(c) Stefan Dotter for Dior

A quoi tient donc cette énergie particulière, galvanisante et ténébreuse, qui irrigue les spectacles de Sharon Eyal et Gai Behar ? Il y a ces mouvements des corps juchés sur les demi-pointes, mus par des ondulations venues le plus souvent du ventre, quelque part entre la vague sensuelle et le spasme. Il y a, aussi, ce format de DJ set commun à leurs trois pièces sur le thème de l’amour, “OCD Love“, “Love Chapter 2” et maintenant “The Brutal Journey of the Heart” : à chaque fois une heure de danse, environ, sur la musique électronique d’Ori Litchik, sans pause aucune, et à chaque fois la musique saisit les danseurs depuis la première seconde du spectacle jusqu’au tomber du rideau, sans leur laisser jamais le moindre répit.

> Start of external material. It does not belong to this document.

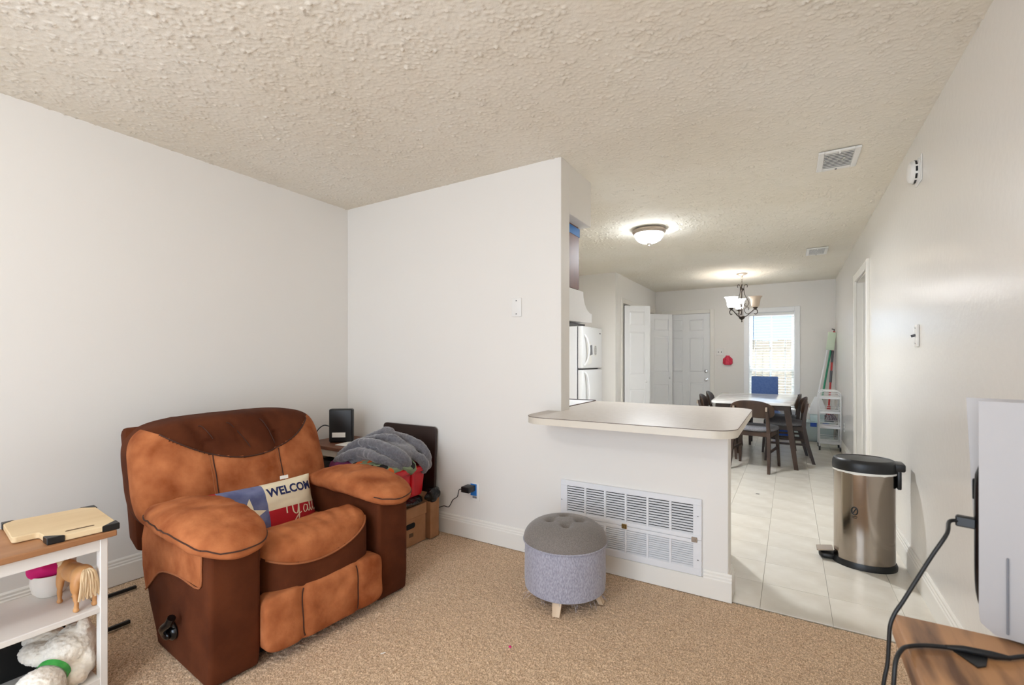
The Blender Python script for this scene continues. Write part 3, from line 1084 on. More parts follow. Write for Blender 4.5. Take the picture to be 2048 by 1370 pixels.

Ainsi ces histoires d’amour sont des histoires de possession et d’épuisement, de corps possédés entièrement par une force qui est comme la vie même, la vie épuisante – une histoire qui ne laisse aucun espace entre le mouvement et l’immobilité qui serait comme la mort – , et il se joue quelque chose dans le regard que les danseurs adressent au public qui instille le tragique, comme une corrida : leur regard, encore humain, nous interpelle, mais leur corps est livré à la transe, et leur regard est comme une invitation obscène, et aussi un reproche, qui interroge notre sentiment à regarder ainsi les passions violentes et contradictoires animant ces corps dansants : le désir, la joie, la souffrance ; l’amour.